◆ **STATED TASK**:
Omit all pictures and give the records below again exactly as written.

**** RECORD SET ****

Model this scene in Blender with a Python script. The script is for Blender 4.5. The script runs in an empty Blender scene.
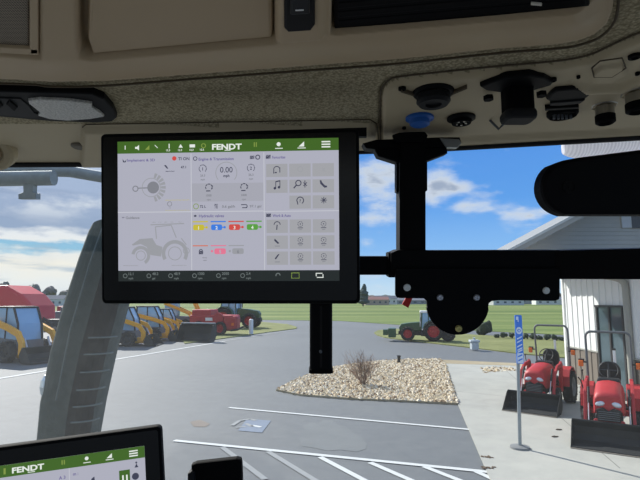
import bpy, bmesh, math, random
import numpy as np
from mathutils import Vector, Matrix, Euler

random.seed(7)
scene = bpy.context.scene
COL = scene.collection
H = 2.55                       # eye height above the lot, seated in the cab
F = 490.0
PITCH = math.atan(60/F)
CP, SP = math.cos(PITCH), math.sin(PITCH)
CAM = Vector((0, 0, H))

def ray(px, py):
    a = (px-320)/F; b = (240-py)/F
    return Vector((a, CP - b*SP, SP + b*CP))
def at(px, py, d):            # point at depth d along the view axis
    return CAM + ray(px, py)*d
def G(px, py, z=0.0):         # point on a horizontal plane
    r = ray(px, py); return CAM + r*((z-H)/r.z)
def atY(px, py, Y):
    r = ray(px, py); return CAM + r*(Y/r.y)

# ---------------------------------------------------------------- materials
def lin(c):
    out = []
    for v in c[:3]:
        v = v/255.0
        out.append(v/12.92 if v <= .04045 else ((v+.055)/1.055)**2.4)
    return (*out, 1.0)
MATS = {}
def mat(name, col, rough=.6, metal=0, var=.12, scale=8, bump=0, bscale=None, spec=.4, emit=0, coat=0, trans=0):
    if name in MATS: return MATS[name]
    m = bpy.data.materials.new(name); m.use_nodes = True
    nt = m.node_tree; N = nt.nodes; L = nt.links
    p = N['Principled BSDF']
    p.inputs['Roughness'].default_value = rough
    p.inputs['Metallic'].default_value = metal
    p.inputs['Specular IOR Level'].default_value = spec
    if coat: p.inputs['Coat Weight'].default_value = coat
    if trans: p.inputs['Transmission Weight'].default_value = trans
    c = lin(col)
    if emit:
        p.inputs['Base Color'].default_value = (.002, .002, .002, 1)
        p.inputs['Emission Color'].default_value = c
        p.inputs['Emission Strength'].default_value = emit
    else:
        tc = N.new('ShaderNodeTexCoord')
        nz = N.new('ShaderNodeTexNoise'); nz.inputs['Scale'].default_value = scale; nz.inputs['Detail'].default_value = 6
        L.new(tc.outputs['Object'], nz.inputs['Vector'])
        mx = N.new('ShaderNodeMix'); mx.data_type = 'RGBA'
        mx.inputs['A'].default_value = (*[min(1, v*(1-var)) for v in c[:3]], 1)
        mx.inputs['B'].default_value = (*[min(1, v*(1+var)) for v in c[:3]], 1)
        L.new(nz.outputs['Fac'], mx.inputs['Factor'])
        L.new(mx.outputs['Result'], p.inputs['Base Color'])
        if bump:
            nb = N.new('ShaderNodeTexNoise'); nb.inputs['Scale'].default_value = bscale or scale*6; nb.inputs['Detail'].default_value = 3
            L.new(tc.outputs['Object'], nb.inputs['Vector'])
            bp = N.new('ShaderNodeBump'); bp.inputs['Strength'].default_value = bump; bp.inputs['Distance'].default_value = .003
            L.new(nb.outputs['Fac'], bp.inputs['Height']); L.new(bp.outputs['Normal'], p.inputs['Normal'])
    MATS[name] = m
    return m

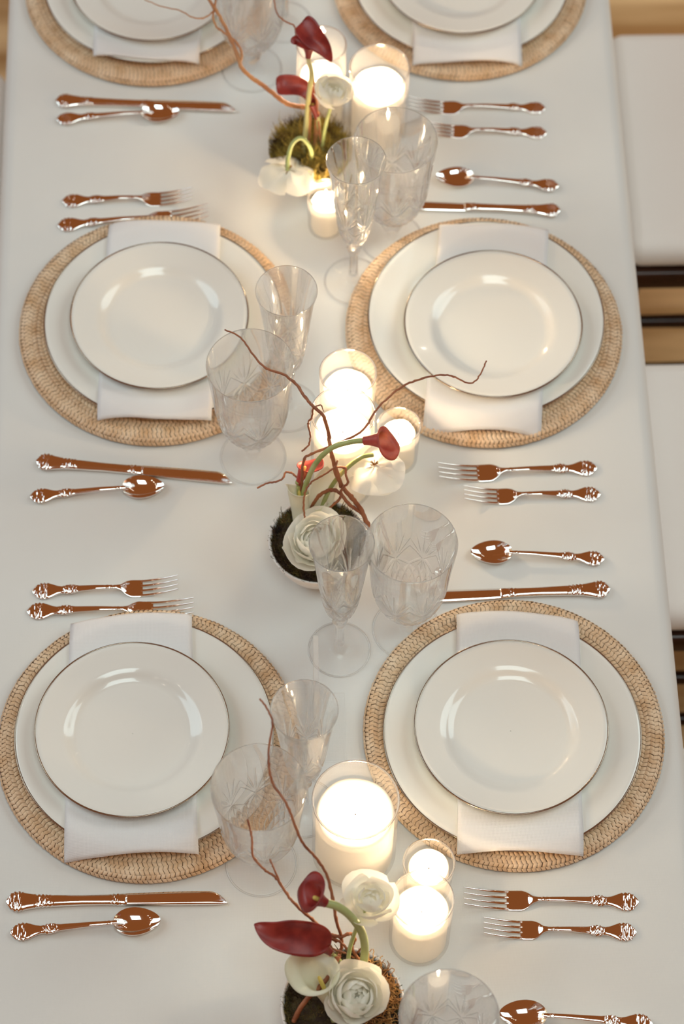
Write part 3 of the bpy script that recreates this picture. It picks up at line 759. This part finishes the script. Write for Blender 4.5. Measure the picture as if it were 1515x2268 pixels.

****

◆ **SOLUTION FOR THIS PROBLEM**:
Model this scene in Blender with a Python script. The script is for Blender 4.5. The script runs in an empty Blender scene.
import bpy, bmesh, math, random
import numpy as np
from mathutils import Vector, Matrix, Euler

random.seed(7)
scene = bpy.context.scene
COL = scene.collection
H = 2.55                       # eye height above the lot, seated in the cab
F = 490.0
PITCH = math.atan(60/F)
CP, SP = math.cos(PITCH), math.sin(PITCH)
CAM = Vector((0, 0, H))

def ray(px, py):
    a = (px-320)/F; b = (240-py)/F
    return Vector((a, CP - b*SP, SP + b*CP))
def at(px, py, d):            # point at depth d along the view axis
    return CAM + ray(px, py)*d
def G(px, py, z=0.0):         # point on a horizontal plane
    r = ray(px, py); return CAM + r*((z-H)/r.z)
def atY(px, py, Y):
    r = ray(px, py); return CAM + r*(Y/r.y)

# ---------------------------------------------------------------- materials
def lin(c):
    out = []
    for v in c[:3]:
        v = v/255.0
        out.append(v/12.92 if v <= .04045 else ((v+.055)/1.055)**2.4)
    return (*out, 1.0)
MATS = {}
def mat(name, col, rough=.6, metal=0, var=.12, scale=8, bump=0, bscale=None, spec=.4, emit=0, coat=0, trans=0):
    if name in MATS: return MATS[name]
    m = bpy.data.materials.new(name); m.use_nodes = True
    nt = m.node_tree; N = nt.nodes; L = nt.links
    p = N['Principled BSDF']
    p.inputs['Roughness'].default_value = rough
    p.inputs['Metallic'].default_value = metal
    p.inputs['Specular IOR Level'].default_value = spec
    if coat: p.inputs['Coat Weight'].default_value = coat
    if trans: p.inputs['Transmission Weight'].default_value = trans
    c = lin(col)
    if emit:
        p.inputs['Base Color'].default_value = (.002, .002, .002, 1)
        p.inputs['Emission Color'].default_value = c
        p.inputs['Emission Strength'].default_value = emit
    else:
        tc = N.new('ShaderNodeTexCoord')
        nz = N.new('ShaderNodeTexNoise'); nz.inputs['Scale'].default_value = scale; nz.inputs['Detail'].default_value = 6
        L.new(tc.outputs['Object'], nz.inputs['Vector'])
        mx = N.new('ShaderNodeMix'); mx.data_type = 'RGBA'
        mx.inputs['A'].default_value = (*[min(1, v*(1-var)) for v in c[:3]], 1)
        mx.inputs['B'].default_value = (*[min(1, v*(1+var)) for v in c[:3]], 1)
        L.new(nz.outputs['Fac'], mx.inputs['Factor'])
        L.new(mx.outputs['Result'], p.inputs['Base Color'])
        if bump:
            nb = N.new('ShaderNodeTexNoise'); nb.inputs['Scale'].default_value = bscale or scale*6; nb.inputs['Detail'].default_value = 3
            L.new(tc.outputs['Object'], nb.inputs['Vector'])
            bp = N.new('ShaderNodeBump'); bp.inputs['Strength'].default_value = bump; bp.inputs['Distance'].default_value = .003
            L.new(nb.outputs['Fac'], bp.inputs['Height']); L.new(bp.outputs['Normal'], p.inputs['Normal'])
    MATS[name] = m
    return m

Write part 3 of the bpy script that recreates this picture. It picks up at line 759. This part finishes the script. Write for Blender 4.5. Measure the picture as if it were 1515x2268 pixels.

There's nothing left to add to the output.